> **EXERCISE BRIEF**: Copy out each line below exactly as it appears.

> **GIVEN DATA**:
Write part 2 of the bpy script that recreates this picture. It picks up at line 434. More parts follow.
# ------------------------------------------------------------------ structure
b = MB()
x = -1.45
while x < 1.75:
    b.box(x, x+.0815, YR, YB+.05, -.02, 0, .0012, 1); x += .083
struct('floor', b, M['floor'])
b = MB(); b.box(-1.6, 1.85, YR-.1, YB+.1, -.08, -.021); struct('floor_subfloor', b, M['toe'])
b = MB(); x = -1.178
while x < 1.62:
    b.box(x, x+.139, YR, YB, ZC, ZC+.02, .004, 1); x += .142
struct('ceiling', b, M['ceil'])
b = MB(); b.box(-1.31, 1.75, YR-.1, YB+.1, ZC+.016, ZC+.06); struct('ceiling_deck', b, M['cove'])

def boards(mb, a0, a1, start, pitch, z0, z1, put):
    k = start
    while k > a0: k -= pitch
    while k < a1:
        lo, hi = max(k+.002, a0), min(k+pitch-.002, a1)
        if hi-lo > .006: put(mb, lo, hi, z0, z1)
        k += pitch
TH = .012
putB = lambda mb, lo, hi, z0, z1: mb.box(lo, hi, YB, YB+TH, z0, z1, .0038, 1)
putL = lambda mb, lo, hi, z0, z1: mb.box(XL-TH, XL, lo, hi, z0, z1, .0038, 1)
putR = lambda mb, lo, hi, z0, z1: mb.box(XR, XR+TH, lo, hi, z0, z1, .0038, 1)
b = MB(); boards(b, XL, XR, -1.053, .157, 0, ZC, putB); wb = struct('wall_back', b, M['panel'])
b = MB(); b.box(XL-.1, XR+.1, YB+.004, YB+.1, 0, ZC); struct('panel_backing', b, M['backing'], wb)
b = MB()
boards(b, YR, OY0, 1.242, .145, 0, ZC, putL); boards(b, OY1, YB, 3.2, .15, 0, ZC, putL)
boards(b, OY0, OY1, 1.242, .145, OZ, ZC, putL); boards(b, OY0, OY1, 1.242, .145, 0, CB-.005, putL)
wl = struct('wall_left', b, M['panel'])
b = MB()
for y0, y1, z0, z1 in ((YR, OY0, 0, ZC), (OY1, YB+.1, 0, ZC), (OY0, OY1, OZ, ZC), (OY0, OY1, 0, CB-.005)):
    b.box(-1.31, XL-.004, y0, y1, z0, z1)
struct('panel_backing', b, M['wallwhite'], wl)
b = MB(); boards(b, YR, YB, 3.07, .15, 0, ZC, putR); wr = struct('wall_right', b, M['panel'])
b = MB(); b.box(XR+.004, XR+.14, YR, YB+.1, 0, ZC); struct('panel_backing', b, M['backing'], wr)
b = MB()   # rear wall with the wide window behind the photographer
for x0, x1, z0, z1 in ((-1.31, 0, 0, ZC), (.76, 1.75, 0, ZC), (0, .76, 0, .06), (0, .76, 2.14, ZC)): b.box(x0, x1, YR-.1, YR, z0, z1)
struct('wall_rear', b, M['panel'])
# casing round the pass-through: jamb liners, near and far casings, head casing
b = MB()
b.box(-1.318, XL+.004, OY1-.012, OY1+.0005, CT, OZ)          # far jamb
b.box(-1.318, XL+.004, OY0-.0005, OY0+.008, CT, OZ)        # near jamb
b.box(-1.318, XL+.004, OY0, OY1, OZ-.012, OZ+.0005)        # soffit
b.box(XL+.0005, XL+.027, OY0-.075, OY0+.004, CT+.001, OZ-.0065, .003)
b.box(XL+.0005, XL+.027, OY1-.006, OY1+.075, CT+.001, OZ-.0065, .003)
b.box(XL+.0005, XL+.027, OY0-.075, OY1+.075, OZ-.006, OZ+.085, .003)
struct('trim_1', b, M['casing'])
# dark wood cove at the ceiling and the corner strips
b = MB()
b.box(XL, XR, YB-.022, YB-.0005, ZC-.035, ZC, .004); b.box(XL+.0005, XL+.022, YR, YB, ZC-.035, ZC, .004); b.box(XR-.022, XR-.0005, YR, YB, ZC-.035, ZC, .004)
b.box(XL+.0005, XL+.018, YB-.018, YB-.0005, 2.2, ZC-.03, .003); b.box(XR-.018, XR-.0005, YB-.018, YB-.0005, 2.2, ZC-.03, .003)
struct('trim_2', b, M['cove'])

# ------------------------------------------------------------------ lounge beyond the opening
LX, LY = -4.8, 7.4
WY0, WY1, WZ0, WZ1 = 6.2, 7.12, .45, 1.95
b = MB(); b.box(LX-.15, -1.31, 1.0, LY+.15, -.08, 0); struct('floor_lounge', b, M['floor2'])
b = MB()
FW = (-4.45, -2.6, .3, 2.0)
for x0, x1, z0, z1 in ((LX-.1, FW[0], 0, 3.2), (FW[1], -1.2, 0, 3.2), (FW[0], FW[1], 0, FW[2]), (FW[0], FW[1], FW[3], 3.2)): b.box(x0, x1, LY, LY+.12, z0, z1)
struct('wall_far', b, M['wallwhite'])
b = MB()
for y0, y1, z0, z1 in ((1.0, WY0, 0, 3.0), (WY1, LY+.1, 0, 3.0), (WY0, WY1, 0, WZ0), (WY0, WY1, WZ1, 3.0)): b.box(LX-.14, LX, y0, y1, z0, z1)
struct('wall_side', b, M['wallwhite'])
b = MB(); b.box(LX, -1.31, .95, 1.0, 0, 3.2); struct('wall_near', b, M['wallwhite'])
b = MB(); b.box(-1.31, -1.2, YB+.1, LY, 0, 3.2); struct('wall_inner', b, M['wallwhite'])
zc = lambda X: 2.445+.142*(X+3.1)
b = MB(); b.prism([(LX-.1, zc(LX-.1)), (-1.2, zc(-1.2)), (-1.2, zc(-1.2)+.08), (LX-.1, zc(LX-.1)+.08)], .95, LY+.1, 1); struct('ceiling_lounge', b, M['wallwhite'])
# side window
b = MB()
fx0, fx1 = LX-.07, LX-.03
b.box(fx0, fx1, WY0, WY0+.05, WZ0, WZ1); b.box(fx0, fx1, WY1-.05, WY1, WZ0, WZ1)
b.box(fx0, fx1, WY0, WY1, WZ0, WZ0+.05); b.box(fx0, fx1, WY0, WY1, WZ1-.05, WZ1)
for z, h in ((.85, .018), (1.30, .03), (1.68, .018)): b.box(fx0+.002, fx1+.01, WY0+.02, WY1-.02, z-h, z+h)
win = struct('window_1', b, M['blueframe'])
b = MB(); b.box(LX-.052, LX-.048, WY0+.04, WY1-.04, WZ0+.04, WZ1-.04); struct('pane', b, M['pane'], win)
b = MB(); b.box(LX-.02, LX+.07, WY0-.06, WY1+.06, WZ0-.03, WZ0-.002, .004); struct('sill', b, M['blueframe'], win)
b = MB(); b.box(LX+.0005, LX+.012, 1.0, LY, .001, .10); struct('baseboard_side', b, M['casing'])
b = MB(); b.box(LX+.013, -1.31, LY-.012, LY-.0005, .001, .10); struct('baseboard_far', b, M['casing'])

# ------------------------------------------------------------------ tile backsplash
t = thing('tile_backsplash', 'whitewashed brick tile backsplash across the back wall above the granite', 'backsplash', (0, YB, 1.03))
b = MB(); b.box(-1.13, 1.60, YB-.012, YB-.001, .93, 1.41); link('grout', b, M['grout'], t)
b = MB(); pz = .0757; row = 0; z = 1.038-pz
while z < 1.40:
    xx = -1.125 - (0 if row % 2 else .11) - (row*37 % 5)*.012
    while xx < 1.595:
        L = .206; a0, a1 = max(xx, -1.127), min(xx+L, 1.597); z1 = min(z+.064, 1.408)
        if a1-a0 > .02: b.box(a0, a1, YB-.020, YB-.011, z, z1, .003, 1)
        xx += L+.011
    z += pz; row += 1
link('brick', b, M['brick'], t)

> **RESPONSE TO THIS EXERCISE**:
Write part 2 of the bpy script that recreates this picture. It picks up at line 434. More parts follow.
# ------------------------------------------------------------------ structure
b = MB()
x = -1.45
while x < 1.75:
    b.box(x, x+.0815, YR, YB+.05, -.02, 0, .0012, 1); x += .083
struct('floor', b, M['floor'])
b = MB(); b.box(-1.6, 1.85, YR-.1, YB+.1, -.08, -.021); struct('floor_subfloor', b, M['toe'])
b = MB(); x = -1.178
while x < 1.62:
    b.box(x, x+.139, YR, YB, ZC, ZC+.02, .004, 1); x += .142
struct('ceiling', b, M['ceil'])
b = MB(); b.box(-1.31, 1.75, YR-.1, YB+.1, ZC+.016, ZC+.06); struct('ceiling_deck', b, M['cove'])

def boards(mb, a0, a1, start, pitch, z0, z1, put):
    k = start
    while k > a0: k -= pitch
    while k < a1:
        lo, hi = max(k+.002, a0), min(k+pitch-.002, a1)
        if hi-lo > .006: put(mb, lo, hi, z0, z1)
        k += pitch
TH = .012
putB = lambda mb, lo, hi, z0, z1: mb.box(lo, hi, YB, YB+TH, z0, z1, .0038, 1)
putL = lambda mb, lo, hi, z0, z1: mb.box(XL-TH, XL, lo, hi, z0, z1, .0038, 1)
putR = lambda mb, lo, hi, z0, z1: mb.box(XR, XR+TH, lo, hi, z0, z1, .0038, 1)
b = MB(); boards(b, XL, XR, -1.053, .157, 0, ZC, putB); wb = struct('wall_back', b, M['panel'])
b = MB(); b.box(XL-.1, XR+.1, YB+.004, YB+.1, 0, ZC); struct('panel_backing', b, M['backing'], wb)
b = MB()
boards(b, YR, OY0, 1.242, .145, 0, ZC, putL); boards(b, OY1, YB, 3.2, .15, 0, ZC, putL)
boards(b, OY0, OY1, 1.242, .145, OZ, ZC, putL); boards(b, OY0, OY1, 1.242, .145, 0, CB-.005, putL)
wl = struct('wall_left', b, M['panel'])
b = MB()
for y0, y1, z0, z1 in ((YR, OY0, 0, ZC), (OY1, YB+.1, 0, ZC), (OY0, OY1, OZ, ZC), (OY0, OY1, 0, CB-.005)):
    b.box(-1.31, XL-.004, y0, y1, z0, z1)
struct('panel_backing', b, M['wallwhite'], wl)
b = MB(); boards(b, YR, YB, 3.07, .15, 0, ZC, putR); wr = struct('wall_right', b, M['panel'])
b = MB(); b.box(XR+.004, XR+.14, YR, YB+.1, 0, ZC); struct('panel_backing', b, M['backing'], wr)
b = MB()   # rear wall with the wide window behind the photographer
for x0, x1, z0, z1 in ((-1.31, 0, 0, ZC), (.76, 1.75, 0, ZC), (0, .76, 0, .06), (0, .76, 2.14, ZC)): b.box(x0, x1, YR-.1, YR, z0, z1)
struct('wall_rear', b, M['panel'])
# casing round the pass-through: jamb liners, near and far casings, head casing
b = MB()
b.box(-1.318, XL+.004, OY1-.012, OY1+.0005, CT, OZ)          # far jamb
b.box(-1.318, XL+.004, OY0-.0005, OY0+.008, CT, OZ)        # near jamb
b.box(-1.318, XL+.004, OY0, OY1, OZ-.012, OZ+.0005)        # soffit
b.box(XL+.0005, XL+.027, OY0-.075, OY0+.004, CT+.001, OZ-.0065, .003)
b.box(XL+.0005, XL+.027, OY1-.006, OY1+.075, CT+.001, OZ-.0065, .003)
b.box(XL+.0005, XL+.027, OY0-.075, OY1+.075, OZ-.006, OZ+.085, .003)
struct('trim_1', b, M['casing'])
# dark wood cove at the ceiling and the corner strips
b = MB()
b.box(XL, XR, YB-.022, YB-.0005, ZC-.035, ZC, .004); b.box(XL+.0005, XL+.022, YR, YB, ZC-.035, ZC, .004); b.box(XR-.022, XR-.0005, YR, YB, ZC-.035, ZC, .004)
b.box(XL+.0005, XL+.018, YB-.018, YB-.0005, 2.2, ZC-.03, .003); b.box(XR-.018, XR-.0005, YB-.018, YB-.0005, 2.2, ZC-.03, .003)
struct('trim_2', b, M['cove'])

# ------------------------------------------------------------------ lounge beyond the opening
LX, LY = -4.8, 7.4
WY0, WY1, WZ0, WZ1 = 6.2, 7.12, .45, 1.95
b = MB(); b.box(LX-.15, -1.31, 1.0, LY+.15, -.08, 0); struct('floor_lounge', b, M['floor2'])
b = MB()
FW = (-4.45, -2.6, .3, 2.0)
for x0, x1, z0, z1 in ((LX-.1, FW[0], 0, 3.2), (FW[1], -1.2, 0, 3.2), (FW[0], FW[1], 0, FW[2]), (FW[0], FW[1], FW[3], 3.2)): b.box(x0, x1, LY, LY+.12, z0, z1)
struct('wall_far', b, M['wallwhite'])
b = MB()
for y0, y1, z0, z1 in ((1.0, WY0, 0, 3.0), (WY1, LY+.1, 0, 3.0), (WY0, WY1, 0, WZ0), (WY0, WY1, WZ1, 3.0)): b.box(LX-.14, LX, y0, y1, z0, z1)
struct('wall_side', b, M['wallwhite'])
b = MB(); b.box(LX, -1.31, .95, 1.0, 0, 3.2); struct('wall_near', b, M['wallwhite'])
b = MB(); b.box(-1.31, -1.2, YB+.1, LY, 0, 3.2); struct('wall_inner', b, M['wallwhite'])
zc = lambda X: 2.445+.142*(X+3.1)
b = MB(); b.prism([(LX-.1, zc(LX-.1)), (-1.2, zc(-1.2)), (-1.2, zc(-1.2)+.08), (LX-.1, zc(LX-.1)+.08)], .95, LY+.1, 1); struct('ceiling_lounge', b, M['wallwhite'])
# side window
b = MB()
fx0, fx1 = LX-.07, LX-.03
b.box(fx0, fx1, WY0, WY0+.05, WZ0, WZ1); b.box(fx0, fx1, WY1-.05, WY1, WZ0, WZ1)
b.box(fx0, fx1, WY0, WY1, WZ0, WZ0+.05); b.box(fx0, fx1, WY0, WY1, WZ1-.05, WZ1)
for z, h in ((.85, .018), (1.30, .03), (1.68, .018)): b.box(fx0+.002, fx1+.01, WY0+.02, WY1-.02, z-h, z+h)
win = struct('window_1', b, M['blueframe'])
b = MB(); b.box(LX-.052, LX-.048, WY0+.04, WY1-.04, WZ0+.04, WZ1-.04); struct('pane', b, M['pane'], win)
b = MB(); b.box(LX-.02, LX+.07, WY0-.06, WY1+.06, WZ0-.03, WZ0-.002, .004); struct('sill', b, M['blueframe'], win)
b = MB(); b.box(LX+.0005, LX+.012, 1.0, LY, .001, .10); struct('baseboard_side', b, M['casing'])
b = MB(); b.box(LX+.013, -1.31, LY-.012, LY-.0005, .001, .10); struct('baseboard_far', b, M['casing'])

# ------------------------------------------------------------------ tile backsplash
t = thing('tile_backsplash', 'whitewashed brick tile backsplash across the back wall above the granite', 'backsplash', (0, YB, 1.03))
b = MB(); b.box(-1.13, 1.60, YB-.012, YB-.001, .93, 1.41); link('grout', b, M['grout'], t)
b = MB(); pz = .0757; row = 0; z = 1.038-pz
while z < 1.40:
    xx = -1.125 - (0 if row % 2 else .11) - (row*37 % 5)*.012
    while xx < 1.595:
        L = .206; a0, a1 = max(xx, -1.127), min(xx+L, 1.597); z1 = min(z+.064, 1.408)
        if a1-a0 > .02: b.box(a0, a1, YB-.020, YB-.011, z, z1, .003, 1)
        xx += L+.011
    z += pz; row += 1
link('brick', b, M['brick'], t)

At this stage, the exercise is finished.